● **DATA EXTRACT**
:::::
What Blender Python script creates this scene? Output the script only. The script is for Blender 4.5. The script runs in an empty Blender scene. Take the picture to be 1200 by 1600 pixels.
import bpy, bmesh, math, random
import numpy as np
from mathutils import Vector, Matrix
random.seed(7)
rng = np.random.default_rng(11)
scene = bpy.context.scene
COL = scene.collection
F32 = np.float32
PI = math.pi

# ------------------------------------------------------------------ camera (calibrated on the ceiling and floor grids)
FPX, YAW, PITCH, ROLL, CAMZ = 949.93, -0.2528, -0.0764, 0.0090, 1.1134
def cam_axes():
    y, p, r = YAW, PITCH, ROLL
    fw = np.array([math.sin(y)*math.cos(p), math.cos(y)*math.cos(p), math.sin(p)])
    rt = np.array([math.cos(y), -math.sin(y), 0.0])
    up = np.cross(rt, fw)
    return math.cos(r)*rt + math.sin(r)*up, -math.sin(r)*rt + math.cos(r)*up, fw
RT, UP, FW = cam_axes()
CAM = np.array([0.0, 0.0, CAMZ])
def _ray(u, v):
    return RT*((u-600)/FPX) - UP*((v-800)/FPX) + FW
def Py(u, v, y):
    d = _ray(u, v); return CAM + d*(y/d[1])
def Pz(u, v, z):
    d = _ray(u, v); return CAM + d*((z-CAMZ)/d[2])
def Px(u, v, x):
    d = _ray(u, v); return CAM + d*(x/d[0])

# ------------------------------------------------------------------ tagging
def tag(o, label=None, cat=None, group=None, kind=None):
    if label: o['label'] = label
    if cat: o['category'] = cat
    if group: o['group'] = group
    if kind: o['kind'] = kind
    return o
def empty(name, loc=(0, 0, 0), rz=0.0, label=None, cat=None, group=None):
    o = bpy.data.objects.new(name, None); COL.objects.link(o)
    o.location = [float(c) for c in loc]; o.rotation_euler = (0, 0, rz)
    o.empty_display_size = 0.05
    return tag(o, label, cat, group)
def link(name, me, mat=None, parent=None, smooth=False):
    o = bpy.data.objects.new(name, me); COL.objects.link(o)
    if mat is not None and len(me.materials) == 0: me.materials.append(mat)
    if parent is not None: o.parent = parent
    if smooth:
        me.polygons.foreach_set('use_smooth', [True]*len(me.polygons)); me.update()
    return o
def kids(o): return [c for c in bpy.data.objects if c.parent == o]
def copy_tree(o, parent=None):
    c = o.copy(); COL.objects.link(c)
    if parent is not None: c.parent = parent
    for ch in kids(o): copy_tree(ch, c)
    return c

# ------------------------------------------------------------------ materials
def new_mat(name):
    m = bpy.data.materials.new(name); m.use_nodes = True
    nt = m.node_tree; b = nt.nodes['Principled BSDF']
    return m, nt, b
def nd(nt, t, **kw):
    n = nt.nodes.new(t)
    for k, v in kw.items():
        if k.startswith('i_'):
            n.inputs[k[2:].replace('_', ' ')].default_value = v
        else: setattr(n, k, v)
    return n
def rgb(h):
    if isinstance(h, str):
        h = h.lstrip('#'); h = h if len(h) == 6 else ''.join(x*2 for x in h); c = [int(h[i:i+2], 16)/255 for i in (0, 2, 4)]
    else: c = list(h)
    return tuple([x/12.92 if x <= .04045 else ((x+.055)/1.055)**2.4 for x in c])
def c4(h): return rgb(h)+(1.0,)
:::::
● **REQUIRED TASK**
Read through the data and copy every line where "scene" shows up.

● **COMPLETED EXERCISE**
What Blender Python script creates this scene? Output the script only. The script is for Blender 4.5. The script runs in an empty Blender scene. Take the picture to be 1200 by 1600 pixels.
scene = bpy.context.scene
COL = scene.collection